Forum du CEP-Enfance : la politique de l’Enfance, une priorité pour les candidats à la présidentielle
Un service public de la petite enfance largement plébiscité
La plupart des candidats sont favorables à la création d’un service public de la petite enfance dont on parle beaucoup depuis quelque temps (le gouvernement a d’ailleurs saisi le CESE sur cette question cf LH33). Et l’ont exprimé en ces termes.

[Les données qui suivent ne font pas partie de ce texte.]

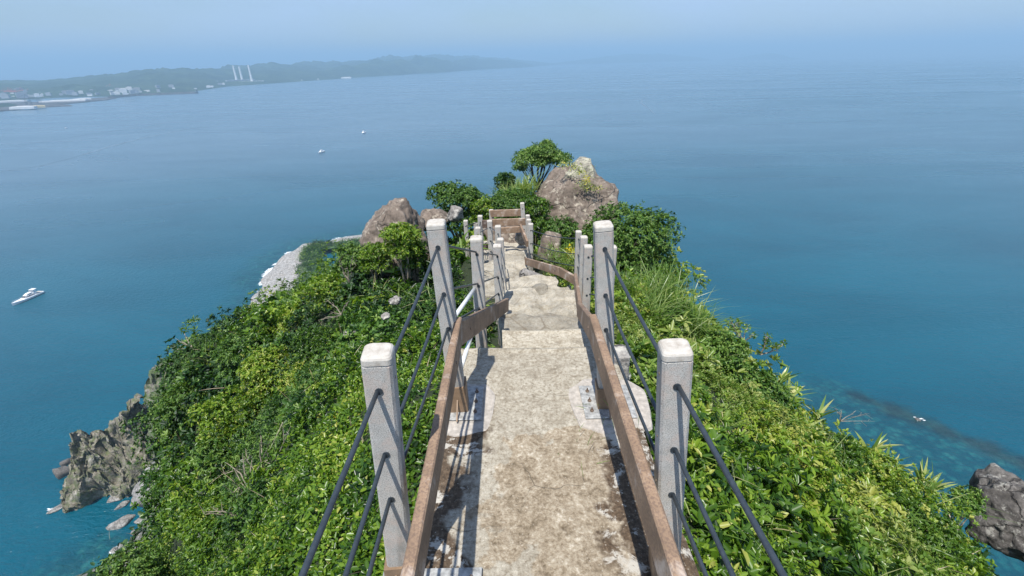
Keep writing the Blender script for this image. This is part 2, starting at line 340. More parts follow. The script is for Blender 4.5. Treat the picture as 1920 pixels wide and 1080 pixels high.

Clotilde Derouard (LR) : « Valérie Pécresse annonce qu’en milieu rural, elle organiserait une véritable politique de service public de la petite enfance qui n’existe pas aujourd’hui et répondra à la revitalisation que nous appelons de nos vœux (…) Il est évident aujourd’hui que la petite enfance doit être traitée de la même façon en milieu rural que dans les villes, ce qui n’est pas le cas. Ça existe, ça progresse mais ce n’est pas encore le cas. »
Danièle Obono (LFI) : « Nous sommes favorables et mettrons en œuvre un service public de la petite enfance, en planifiant la création de crèches publiques et d’entreprises publiques, des jardins d’enfants avec effectif réduit et garantissant un espace extérieur avec y compris la possibilité de développer des jardins de découverte… donc un environnement complet. »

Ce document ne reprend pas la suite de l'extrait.